» **Task statement**
Leave the pictures out. Retype exactly the lines below from the one containing "What Blender Python" through the one containing "SC.camera = camo", and no others.
───── Stored records ─────
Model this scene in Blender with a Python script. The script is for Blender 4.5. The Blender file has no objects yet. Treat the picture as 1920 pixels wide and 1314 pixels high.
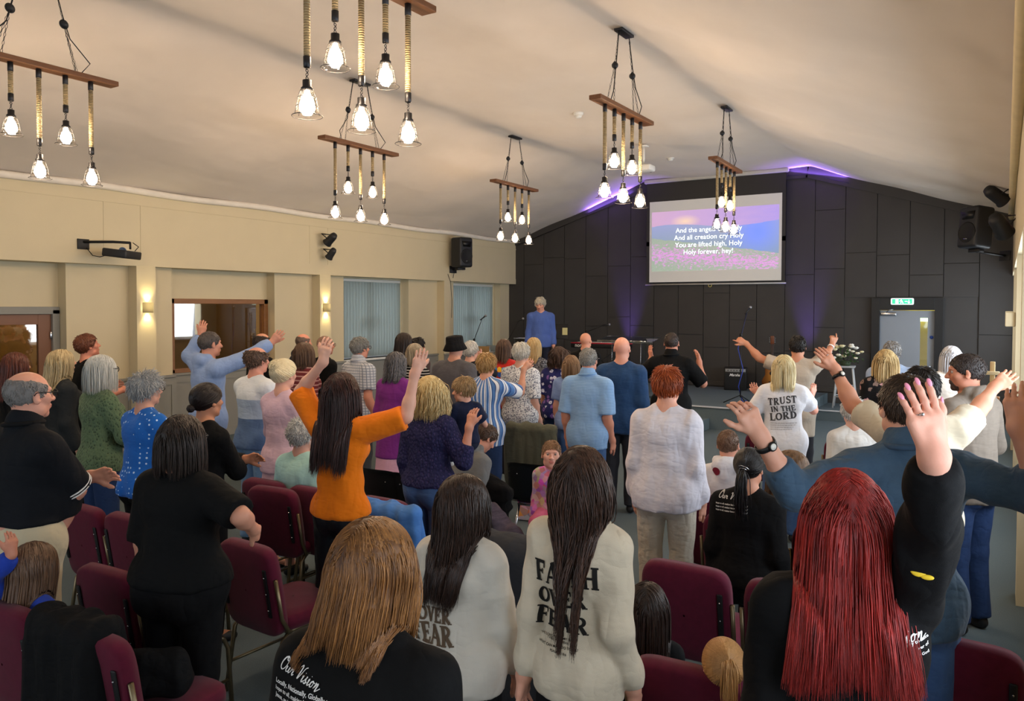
─────
───── Stored records ─────
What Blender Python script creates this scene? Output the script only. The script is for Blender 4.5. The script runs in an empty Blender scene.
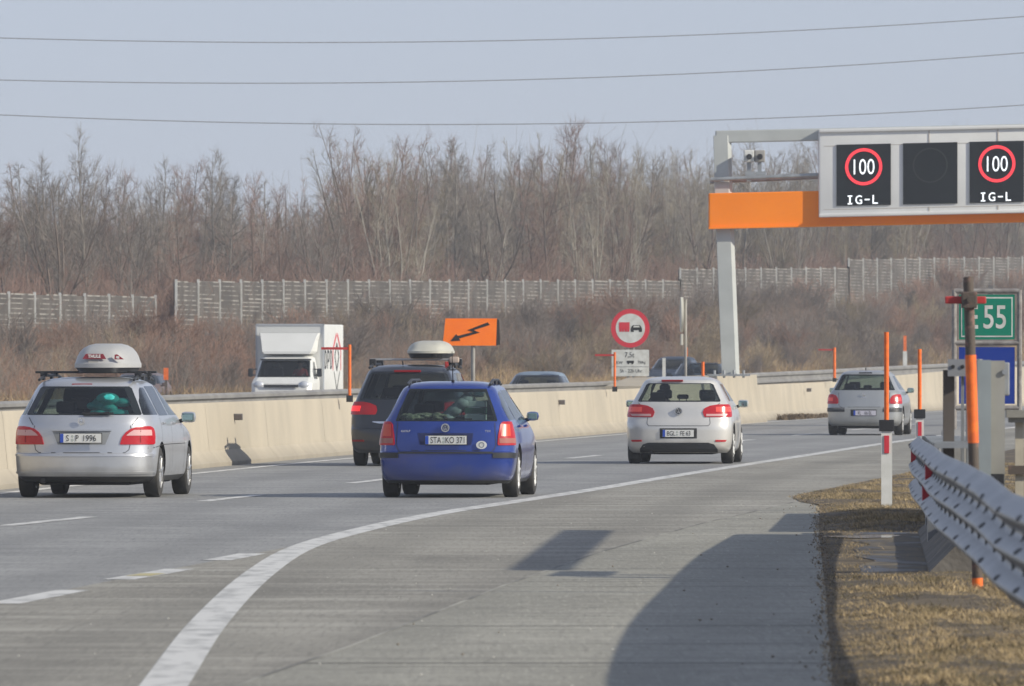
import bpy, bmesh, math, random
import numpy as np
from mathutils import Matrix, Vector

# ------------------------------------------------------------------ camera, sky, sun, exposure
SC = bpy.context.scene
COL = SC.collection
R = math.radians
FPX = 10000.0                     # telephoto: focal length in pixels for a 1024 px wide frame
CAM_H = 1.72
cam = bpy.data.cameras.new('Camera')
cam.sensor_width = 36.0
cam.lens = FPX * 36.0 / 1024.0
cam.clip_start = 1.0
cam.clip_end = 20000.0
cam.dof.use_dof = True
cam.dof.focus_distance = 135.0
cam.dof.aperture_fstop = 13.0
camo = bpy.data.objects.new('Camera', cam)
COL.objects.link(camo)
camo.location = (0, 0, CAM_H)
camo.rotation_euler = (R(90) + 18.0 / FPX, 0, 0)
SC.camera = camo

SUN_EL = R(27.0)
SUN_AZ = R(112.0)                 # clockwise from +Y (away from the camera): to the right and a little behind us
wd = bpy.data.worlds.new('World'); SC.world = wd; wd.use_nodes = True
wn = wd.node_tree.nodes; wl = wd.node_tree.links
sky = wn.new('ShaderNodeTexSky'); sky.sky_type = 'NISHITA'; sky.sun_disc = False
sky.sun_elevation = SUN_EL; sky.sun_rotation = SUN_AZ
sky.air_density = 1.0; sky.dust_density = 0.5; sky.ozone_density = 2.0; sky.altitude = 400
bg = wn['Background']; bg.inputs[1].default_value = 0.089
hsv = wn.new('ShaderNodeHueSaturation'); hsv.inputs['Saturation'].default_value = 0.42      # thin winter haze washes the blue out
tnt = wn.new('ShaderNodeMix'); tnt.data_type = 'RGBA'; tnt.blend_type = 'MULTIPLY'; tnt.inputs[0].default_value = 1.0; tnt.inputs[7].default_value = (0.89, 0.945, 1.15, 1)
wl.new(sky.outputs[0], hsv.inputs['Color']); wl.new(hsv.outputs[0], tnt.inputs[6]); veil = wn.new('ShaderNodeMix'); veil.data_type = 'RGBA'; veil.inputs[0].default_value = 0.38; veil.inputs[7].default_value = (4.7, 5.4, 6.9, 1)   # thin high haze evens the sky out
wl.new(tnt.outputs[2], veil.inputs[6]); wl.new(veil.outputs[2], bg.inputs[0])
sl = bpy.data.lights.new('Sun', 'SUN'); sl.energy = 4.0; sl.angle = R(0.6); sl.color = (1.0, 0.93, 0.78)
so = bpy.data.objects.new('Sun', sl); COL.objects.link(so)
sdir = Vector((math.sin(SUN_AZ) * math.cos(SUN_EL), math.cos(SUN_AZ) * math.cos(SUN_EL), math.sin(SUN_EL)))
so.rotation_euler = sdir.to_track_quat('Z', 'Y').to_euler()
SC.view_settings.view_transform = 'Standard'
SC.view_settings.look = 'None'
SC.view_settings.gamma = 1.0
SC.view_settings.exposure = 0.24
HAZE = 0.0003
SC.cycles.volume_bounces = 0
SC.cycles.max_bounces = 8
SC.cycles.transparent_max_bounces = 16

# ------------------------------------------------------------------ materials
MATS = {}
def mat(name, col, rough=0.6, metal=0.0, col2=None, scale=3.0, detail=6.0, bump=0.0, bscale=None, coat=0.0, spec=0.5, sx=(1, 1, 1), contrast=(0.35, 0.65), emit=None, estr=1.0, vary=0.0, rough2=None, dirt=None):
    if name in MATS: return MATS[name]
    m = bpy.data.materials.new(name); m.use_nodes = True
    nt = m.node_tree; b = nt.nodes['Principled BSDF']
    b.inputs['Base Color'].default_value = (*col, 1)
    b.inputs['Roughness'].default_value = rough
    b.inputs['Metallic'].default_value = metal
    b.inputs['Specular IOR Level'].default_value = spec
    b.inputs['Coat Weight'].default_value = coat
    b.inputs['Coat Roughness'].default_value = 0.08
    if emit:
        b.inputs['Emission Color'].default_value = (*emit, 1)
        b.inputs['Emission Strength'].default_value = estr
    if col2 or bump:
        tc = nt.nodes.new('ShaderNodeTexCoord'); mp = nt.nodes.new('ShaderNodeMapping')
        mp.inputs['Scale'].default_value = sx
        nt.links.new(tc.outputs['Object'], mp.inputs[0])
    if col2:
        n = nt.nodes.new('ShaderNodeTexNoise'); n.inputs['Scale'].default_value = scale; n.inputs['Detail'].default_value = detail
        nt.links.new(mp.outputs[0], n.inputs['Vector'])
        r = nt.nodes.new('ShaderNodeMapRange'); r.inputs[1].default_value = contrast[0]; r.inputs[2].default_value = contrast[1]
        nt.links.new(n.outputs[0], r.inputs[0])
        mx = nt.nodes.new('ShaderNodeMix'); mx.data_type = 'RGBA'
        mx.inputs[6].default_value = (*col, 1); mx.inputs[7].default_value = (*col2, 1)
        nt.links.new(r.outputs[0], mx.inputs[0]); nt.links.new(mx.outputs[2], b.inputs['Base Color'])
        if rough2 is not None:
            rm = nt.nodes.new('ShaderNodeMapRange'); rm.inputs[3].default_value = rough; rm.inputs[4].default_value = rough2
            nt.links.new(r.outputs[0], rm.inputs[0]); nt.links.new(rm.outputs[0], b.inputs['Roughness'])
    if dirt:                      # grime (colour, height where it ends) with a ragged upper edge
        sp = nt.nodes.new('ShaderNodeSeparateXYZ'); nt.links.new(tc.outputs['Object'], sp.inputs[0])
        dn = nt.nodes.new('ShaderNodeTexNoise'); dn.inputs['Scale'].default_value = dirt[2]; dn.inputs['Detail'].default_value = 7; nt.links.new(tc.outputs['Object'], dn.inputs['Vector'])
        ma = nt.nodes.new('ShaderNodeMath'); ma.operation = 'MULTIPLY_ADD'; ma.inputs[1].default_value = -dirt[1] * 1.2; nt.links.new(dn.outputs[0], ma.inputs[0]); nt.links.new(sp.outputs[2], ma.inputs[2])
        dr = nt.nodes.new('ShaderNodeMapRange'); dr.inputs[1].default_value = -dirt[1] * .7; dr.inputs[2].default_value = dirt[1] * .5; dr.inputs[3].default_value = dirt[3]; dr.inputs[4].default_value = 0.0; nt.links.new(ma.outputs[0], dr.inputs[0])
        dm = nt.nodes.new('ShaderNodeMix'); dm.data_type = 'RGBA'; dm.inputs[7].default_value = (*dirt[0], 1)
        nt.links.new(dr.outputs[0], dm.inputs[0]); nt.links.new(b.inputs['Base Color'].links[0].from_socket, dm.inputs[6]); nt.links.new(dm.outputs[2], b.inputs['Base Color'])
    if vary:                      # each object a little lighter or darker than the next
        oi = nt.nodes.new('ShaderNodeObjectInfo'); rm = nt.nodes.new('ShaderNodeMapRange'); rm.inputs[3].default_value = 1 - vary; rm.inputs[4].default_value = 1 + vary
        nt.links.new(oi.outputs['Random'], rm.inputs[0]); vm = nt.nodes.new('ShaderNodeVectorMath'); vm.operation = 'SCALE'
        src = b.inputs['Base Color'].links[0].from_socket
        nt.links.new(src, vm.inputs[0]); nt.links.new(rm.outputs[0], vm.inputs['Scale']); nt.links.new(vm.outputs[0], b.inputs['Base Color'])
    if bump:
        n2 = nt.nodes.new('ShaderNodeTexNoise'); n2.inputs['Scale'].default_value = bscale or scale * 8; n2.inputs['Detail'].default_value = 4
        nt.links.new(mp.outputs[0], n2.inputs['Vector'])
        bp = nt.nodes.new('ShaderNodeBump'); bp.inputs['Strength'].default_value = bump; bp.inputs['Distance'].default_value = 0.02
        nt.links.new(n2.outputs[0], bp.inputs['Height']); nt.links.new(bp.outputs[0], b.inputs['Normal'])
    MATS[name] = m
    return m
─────
» **Completed task**
What Blender Python script creates this scene? Output the script only. The script is for Blender 4.5. The script runs in an empty Blender scene.
import bpy, bmesh, math, random
import numpy as np
from mathutils import Matrix, Vector

# ------------------------------------------------------------------ camera, sky, sun, exposure
SC = bpy.context.scene
COL = SC.collection
R = math.radians
FPX = 10000.0                     # telephoto: focal length in pixels for a 1024 px wide frame
CAM_H = 1.72
cam = bpy.data.cameras.new('Camera')
cam.sensor_width = 36.0
cam.lens = FPX * 36.0 / 1024.0
cam.clip_start = 1.0
cam.clip_end = 20000.0
cam.dof.use_dof = True
cam.dof.focus_distance = 135.0
cam.dof.aperture_fstop = 13.0
camo = bpy.data.objects.new('Camera', cam)
COL.objects.link(camo)
camo.location = (0, 0, CAM_H)
camo.rotation_euler = (R(90) + 18.0 / FPX, 0, 0)
SC.camera = camo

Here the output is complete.